Once the theme is announced in August and preparation for the competition is under way, it becomes a very time-consuming hobby for both the kids and the adults.  Between August and November, they spend their time discussing real-life problems (such as cutting your nails without them flying about), and strategizing the best way to program the robot built with Lego parts.  At competition you only have two-and-a-half minutes, said mom-turned-coach Joyce Shavers, who had started the program locally.  The routine has to be well-rehearsed and the kids need to be prepared what to do when things go wrong.  The judges also will talk to the teams, and they learn to present their projects in two minutes or less.

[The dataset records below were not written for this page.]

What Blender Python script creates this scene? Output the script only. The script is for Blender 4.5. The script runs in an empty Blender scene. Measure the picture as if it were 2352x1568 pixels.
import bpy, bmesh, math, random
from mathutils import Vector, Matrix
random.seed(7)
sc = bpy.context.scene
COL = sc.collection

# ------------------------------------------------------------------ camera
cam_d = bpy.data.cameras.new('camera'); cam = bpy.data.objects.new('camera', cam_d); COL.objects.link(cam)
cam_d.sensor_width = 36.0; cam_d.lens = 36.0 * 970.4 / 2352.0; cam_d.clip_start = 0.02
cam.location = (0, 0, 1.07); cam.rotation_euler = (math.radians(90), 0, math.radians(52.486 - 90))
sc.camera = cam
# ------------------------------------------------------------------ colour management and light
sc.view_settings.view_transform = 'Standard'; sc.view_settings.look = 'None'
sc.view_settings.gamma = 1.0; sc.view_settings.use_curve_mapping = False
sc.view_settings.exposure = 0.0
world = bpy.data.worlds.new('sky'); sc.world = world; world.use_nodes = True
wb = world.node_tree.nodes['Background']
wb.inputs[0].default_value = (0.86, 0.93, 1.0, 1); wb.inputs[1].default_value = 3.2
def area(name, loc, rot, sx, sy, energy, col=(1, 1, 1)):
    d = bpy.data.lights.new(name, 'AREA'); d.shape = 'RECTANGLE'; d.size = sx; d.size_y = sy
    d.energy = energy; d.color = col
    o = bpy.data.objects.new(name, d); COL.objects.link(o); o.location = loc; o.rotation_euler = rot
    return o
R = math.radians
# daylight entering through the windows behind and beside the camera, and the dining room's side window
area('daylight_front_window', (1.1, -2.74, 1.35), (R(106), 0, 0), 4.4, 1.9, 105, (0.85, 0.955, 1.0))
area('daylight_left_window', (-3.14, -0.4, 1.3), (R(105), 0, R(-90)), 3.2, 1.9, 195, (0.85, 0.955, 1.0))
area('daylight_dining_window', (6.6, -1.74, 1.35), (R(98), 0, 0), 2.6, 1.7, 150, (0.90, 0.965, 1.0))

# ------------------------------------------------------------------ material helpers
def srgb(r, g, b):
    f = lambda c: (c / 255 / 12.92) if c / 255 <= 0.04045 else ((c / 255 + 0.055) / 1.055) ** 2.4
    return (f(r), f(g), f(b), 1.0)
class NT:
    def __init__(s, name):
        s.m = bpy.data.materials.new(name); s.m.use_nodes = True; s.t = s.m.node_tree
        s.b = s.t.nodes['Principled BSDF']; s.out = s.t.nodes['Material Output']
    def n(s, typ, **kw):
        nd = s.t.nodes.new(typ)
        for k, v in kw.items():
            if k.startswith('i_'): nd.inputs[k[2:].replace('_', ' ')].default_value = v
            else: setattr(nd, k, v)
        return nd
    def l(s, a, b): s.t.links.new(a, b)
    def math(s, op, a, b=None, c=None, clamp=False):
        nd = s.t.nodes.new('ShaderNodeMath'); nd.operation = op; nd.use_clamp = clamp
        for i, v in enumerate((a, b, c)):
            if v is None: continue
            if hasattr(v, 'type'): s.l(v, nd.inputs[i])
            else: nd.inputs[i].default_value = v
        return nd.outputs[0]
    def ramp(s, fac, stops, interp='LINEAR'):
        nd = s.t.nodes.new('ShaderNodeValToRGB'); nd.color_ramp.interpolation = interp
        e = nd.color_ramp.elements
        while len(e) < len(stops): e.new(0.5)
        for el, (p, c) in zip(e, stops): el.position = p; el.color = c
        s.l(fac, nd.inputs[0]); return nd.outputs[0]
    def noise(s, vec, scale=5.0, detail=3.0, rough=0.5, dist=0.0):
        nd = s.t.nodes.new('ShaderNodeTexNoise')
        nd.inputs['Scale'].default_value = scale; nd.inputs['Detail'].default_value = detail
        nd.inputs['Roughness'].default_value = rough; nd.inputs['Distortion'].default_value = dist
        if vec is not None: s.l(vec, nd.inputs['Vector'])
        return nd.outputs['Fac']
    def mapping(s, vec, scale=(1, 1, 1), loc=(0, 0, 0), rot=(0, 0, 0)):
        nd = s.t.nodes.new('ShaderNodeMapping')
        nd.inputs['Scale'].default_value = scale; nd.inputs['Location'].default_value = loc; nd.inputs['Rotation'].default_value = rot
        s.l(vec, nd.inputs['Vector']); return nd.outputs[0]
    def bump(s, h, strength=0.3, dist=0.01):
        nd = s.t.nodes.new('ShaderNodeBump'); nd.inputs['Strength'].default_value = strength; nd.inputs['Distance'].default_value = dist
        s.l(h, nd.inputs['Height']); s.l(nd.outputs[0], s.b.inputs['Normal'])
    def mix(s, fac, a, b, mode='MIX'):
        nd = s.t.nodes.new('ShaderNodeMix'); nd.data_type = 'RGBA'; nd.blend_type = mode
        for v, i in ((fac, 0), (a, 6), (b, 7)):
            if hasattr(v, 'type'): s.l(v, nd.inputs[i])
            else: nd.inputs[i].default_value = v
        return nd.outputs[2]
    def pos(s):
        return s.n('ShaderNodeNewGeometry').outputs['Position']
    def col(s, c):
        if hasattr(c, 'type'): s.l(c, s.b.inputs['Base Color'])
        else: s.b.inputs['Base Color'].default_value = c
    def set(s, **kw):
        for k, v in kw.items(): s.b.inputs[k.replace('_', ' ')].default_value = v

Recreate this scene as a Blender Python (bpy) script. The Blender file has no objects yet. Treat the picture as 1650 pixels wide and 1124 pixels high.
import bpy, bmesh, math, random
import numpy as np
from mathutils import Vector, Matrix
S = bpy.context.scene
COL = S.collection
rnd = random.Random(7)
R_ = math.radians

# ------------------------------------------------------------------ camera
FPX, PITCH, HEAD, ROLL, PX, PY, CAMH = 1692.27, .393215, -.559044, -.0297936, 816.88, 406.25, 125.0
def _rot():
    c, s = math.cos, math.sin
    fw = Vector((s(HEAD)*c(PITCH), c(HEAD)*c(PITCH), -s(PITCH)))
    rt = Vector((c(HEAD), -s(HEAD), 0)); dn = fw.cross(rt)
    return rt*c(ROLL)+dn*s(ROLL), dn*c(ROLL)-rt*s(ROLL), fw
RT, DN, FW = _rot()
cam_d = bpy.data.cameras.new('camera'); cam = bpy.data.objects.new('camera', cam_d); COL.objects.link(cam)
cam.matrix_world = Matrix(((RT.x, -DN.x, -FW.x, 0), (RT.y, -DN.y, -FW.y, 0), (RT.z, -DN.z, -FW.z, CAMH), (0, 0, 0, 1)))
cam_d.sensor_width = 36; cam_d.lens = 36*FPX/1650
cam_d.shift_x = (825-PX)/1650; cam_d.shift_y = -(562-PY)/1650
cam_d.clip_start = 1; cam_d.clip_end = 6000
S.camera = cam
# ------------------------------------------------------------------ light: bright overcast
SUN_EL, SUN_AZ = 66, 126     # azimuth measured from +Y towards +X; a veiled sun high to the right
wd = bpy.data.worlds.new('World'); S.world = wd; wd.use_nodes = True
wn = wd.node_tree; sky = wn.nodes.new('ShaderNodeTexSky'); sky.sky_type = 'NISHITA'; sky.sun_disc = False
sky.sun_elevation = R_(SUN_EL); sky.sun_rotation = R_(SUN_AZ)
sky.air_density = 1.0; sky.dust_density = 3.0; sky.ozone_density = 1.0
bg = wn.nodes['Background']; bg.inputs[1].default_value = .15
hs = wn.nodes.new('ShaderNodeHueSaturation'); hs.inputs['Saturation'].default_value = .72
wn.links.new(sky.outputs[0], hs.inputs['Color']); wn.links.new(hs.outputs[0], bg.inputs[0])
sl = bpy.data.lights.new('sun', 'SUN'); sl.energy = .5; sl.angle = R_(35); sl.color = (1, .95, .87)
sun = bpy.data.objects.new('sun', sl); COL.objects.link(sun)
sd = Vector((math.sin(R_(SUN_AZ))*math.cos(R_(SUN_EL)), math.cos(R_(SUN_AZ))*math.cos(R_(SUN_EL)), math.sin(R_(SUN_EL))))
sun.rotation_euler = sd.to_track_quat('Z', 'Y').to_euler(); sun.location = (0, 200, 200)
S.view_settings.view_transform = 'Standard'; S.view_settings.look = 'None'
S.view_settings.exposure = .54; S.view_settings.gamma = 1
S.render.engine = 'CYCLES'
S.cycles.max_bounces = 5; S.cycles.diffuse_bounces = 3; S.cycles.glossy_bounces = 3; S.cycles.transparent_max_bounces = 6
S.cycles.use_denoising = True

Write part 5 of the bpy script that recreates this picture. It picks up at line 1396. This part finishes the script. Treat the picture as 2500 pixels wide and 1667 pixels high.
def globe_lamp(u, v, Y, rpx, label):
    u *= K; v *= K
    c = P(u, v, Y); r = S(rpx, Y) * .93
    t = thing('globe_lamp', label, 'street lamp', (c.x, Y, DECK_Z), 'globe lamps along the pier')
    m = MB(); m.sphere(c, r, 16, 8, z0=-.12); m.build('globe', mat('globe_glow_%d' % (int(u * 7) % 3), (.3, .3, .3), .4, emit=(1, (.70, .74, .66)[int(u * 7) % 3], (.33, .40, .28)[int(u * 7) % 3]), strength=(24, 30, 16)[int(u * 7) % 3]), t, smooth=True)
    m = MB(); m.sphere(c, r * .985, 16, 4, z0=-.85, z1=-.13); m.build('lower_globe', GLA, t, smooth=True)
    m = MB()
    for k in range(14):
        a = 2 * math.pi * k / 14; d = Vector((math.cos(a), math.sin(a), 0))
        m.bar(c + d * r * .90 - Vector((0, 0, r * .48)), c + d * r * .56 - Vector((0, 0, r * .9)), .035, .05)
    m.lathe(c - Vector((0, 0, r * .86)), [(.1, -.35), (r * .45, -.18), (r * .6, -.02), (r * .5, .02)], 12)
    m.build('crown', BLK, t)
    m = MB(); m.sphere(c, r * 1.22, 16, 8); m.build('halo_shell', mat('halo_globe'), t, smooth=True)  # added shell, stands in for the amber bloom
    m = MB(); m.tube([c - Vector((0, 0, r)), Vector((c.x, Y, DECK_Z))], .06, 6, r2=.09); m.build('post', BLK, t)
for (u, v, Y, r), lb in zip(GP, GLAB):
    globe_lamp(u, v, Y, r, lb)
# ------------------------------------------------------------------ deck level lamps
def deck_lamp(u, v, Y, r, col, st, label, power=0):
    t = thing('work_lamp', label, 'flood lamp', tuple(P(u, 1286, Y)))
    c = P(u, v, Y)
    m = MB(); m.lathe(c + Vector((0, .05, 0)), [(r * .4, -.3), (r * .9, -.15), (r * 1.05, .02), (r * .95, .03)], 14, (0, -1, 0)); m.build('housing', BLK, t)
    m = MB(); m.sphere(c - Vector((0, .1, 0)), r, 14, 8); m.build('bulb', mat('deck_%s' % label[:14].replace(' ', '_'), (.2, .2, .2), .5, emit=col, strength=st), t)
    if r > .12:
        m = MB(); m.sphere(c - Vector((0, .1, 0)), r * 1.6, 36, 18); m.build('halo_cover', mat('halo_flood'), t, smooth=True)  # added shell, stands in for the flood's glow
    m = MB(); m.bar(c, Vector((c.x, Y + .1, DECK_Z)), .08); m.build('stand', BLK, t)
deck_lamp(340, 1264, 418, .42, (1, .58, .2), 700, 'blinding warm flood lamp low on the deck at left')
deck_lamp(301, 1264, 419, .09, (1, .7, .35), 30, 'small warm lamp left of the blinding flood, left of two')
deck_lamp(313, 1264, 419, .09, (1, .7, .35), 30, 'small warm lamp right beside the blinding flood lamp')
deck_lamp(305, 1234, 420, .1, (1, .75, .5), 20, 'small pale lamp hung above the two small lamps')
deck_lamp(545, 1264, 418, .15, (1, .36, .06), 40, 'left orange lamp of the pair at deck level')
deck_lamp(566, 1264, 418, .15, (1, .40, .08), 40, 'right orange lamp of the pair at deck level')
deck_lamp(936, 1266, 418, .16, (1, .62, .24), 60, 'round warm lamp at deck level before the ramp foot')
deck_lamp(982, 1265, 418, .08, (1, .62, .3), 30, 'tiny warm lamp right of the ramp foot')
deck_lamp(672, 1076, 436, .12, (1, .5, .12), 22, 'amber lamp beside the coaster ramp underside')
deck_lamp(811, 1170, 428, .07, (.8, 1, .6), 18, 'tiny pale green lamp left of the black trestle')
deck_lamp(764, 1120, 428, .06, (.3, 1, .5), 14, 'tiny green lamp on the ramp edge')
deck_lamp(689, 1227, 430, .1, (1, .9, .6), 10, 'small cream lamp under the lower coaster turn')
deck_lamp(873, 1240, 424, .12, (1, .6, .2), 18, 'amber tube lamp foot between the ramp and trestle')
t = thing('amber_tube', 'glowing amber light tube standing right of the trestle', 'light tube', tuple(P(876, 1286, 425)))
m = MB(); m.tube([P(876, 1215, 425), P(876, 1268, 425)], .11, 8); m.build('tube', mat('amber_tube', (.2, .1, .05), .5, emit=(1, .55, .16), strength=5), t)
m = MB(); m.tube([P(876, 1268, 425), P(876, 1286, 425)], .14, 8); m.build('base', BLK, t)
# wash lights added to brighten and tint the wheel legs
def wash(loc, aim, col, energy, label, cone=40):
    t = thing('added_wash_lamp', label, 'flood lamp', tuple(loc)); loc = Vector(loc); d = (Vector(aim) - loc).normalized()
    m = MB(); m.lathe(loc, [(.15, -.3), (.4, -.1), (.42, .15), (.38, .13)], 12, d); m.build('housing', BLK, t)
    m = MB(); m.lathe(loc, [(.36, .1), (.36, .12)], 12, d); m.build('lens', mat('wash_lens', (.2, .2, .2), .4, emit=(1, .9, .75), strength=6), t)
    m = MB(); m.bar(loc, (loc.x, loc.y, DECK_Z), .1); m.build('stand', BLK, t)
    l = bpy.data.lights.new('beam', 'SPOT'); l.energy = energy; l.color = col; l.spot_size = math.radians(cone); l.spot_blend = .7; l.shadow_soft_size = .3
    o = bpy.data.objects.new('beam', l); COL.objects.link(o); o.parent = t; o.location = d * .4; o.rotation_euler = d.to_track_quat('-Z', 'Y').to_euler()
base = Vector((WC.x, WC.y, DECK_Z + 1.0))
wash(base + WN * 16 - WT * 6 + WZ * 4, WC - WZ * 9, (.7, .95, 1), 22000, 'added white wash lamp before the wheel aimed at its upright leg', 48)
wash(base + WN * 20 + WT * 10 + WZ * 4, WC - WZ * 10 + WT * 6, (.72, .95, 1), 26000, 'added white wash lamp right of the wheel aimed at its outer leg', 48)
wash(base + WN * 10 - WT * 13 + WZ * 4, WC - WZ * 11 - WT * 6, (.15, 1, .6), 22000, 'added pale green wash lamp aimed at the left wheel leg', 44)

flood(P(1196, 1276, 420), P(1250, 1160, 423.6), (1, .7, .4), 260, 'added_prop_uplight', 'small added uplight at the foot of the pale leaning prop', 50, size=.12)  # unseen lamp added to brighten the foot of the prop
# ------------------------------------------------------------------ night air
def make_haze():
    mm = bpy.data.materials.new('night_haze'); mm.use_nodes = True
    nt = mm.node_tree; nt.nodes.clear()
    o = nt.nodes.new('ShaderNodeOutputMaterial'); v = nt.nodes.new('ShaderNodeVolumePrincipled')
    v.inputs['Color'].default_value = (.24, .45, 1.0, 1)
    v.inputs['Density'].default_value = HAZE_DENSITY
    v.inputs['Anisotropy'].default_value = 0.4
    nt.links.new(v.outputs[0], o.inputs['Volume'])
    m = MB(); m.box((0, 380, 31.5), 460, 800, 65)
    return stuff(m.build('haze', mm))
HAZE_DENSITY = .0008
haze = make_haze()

They prepared for the competition in Shelton by presenting their projects in different classrooms, she said.

There is no lack of children interested in participating, Shavers said.  However, they are limited by the number of adults prepared to host and coach the groups.  Her own team decided to stay together even after the competition, so she makes up assignments for them and they continue to meet.  The other coaches are parents Phoebe and Matt Browning; Rachel Morrison; and Stillman Jordan and Kavita Joshi.

Shavers said she has indicated to Extended Day that she will not be able to continue coordinating the teams, although she plans to continue coaching.  Her model is that of some of the Shelton teams, which have been very successful over several years.  The kids, the coaches and the parents all work together and they are always open to supporting newer teams.  “It’s not just a competition,” she said. “It’s a work of love.”

CORRECTION

An article printed in the February 7, 2019 issue of the Woodbridge Town News misstated the team that won the FIRST LEGO competition trophy for Core Values.  It was the Beecher Space Surfers who won the trophy.  We regret the error.